New England has a well-deserved reputation as a leader in computer-aided design software (CAD) — the applications that help engineers map out the structure of everything from running shoes to wind turbines.
But the region’s dominance in the CAD field, which dates back four decades to the founding of Computervision Inc. and Prime Computer Corp., has over the years waned as firms like California-based Autodesk Inc. and France’s Dassault Systemes SA have taken over market share.
At the same time, a second tier of firms is growing here, feeding off the region’s CAD and enterprise talent, making software that helps engineers and designers who have to bring the products of CAD software into the business realm.
“This area will be very good for innovation and creating new CAD technologies because there’s a very good talent pool here,” said Kodiak Venture Partners managing partner Lou Volpe, who in 2006 invested in the Series A round for SpaceClaim Corp., a Concord-based maker of collaborative CAD software. Companies building CAD software will always need enterprise-minded partners to connect them to the business side of product development, Volpe said.
When a new, federally funded wind turbine testing facility is completed in Charlestown, Waltham-based Vistagy Inc. plans to put its software to use under the facility’s roof — fruits of a partnership with the University of Massachusetts Amherst, said president and CEO Steven Luby. Vistagy’s software is designed to sit on top of CAD systems and interpret industry-specific terms and knowledge.
“The sort of dirty secret in the engineering community is there’s very little structured data,” Luby said.
For example, “chasing screws” is a typical drudgery assignment in which an engineer must literally count screws, and enter the data into an enterprise resource planning (ERP) system.
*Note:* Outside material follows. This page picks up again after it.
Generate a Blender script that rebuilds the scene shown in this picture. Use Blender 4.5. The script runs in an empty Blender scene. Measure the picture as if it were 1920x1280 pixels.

By using the vocabulary of the industry, Vistagy’s software is designed to let engineers enter that metadata as they work, enabling automation.
While Vistagy helps design blades that will revolve atop offshore wind turbines, Invention Machine Corp. has executed a turnaround of its own.
In 2002, the company, then nine years old, was on the verge of bankruptcy, having consumed $26 million in venture investment, said chairman, CEO and president Mark Atkins.
The same year, Invention Machine launched its Goldfire software platform, which provides a workbench of engineering methodologies and a semantic search engine that crawls existing patents. The Boston-based company now has 200 employees in six countries, and has been profitable for five years. Successes include an anti-snoring mattress developed using technology borrowed from military sensors and automobile airbags.
New England’s regional talents for CAD and enterprise software are synergistic, said Fielder Hiss, director of project management at Concord-based CAD maker Dassault Systemes Solidworks Corp. Eight years ago, Solidworks expanded with the acquisition of Swedish product data management (PDM) software company GCS Scandiavia. Solidworks has since found plenty of local expertise to develop that offering, Hiss said.
“There’s a strong talent pool for, of course, not only 3-D CAD, but also product data management, because one really creates the larger need for the other,” he said. “The more CAD you create, the more you need systems to manage the information.”
With a decade longer in the business than either Vistagy or Invention Machine, Rhode Island-based Boothroyd Dewhurst Inc. has had steady success with a straightforward business proposition: saving money on product development. The 14-person company, named after its founders, UMass Amherst professors Geoffrey Boothroyd and Peter Dewhurst, provides cost information from the napkin stage to product redesign — saving up to 50 percent on manufacturing costs, said president John Gilligan.
The program works with CAD software which, Gilligan said, is often limited to design concerns. “Almost all the information is typically about the geometry of the part and not how it’s made,” he said. “If you’re choosing a certain shape or a certain finish or a certain size, what you’re choosing there is going to impact the cost.”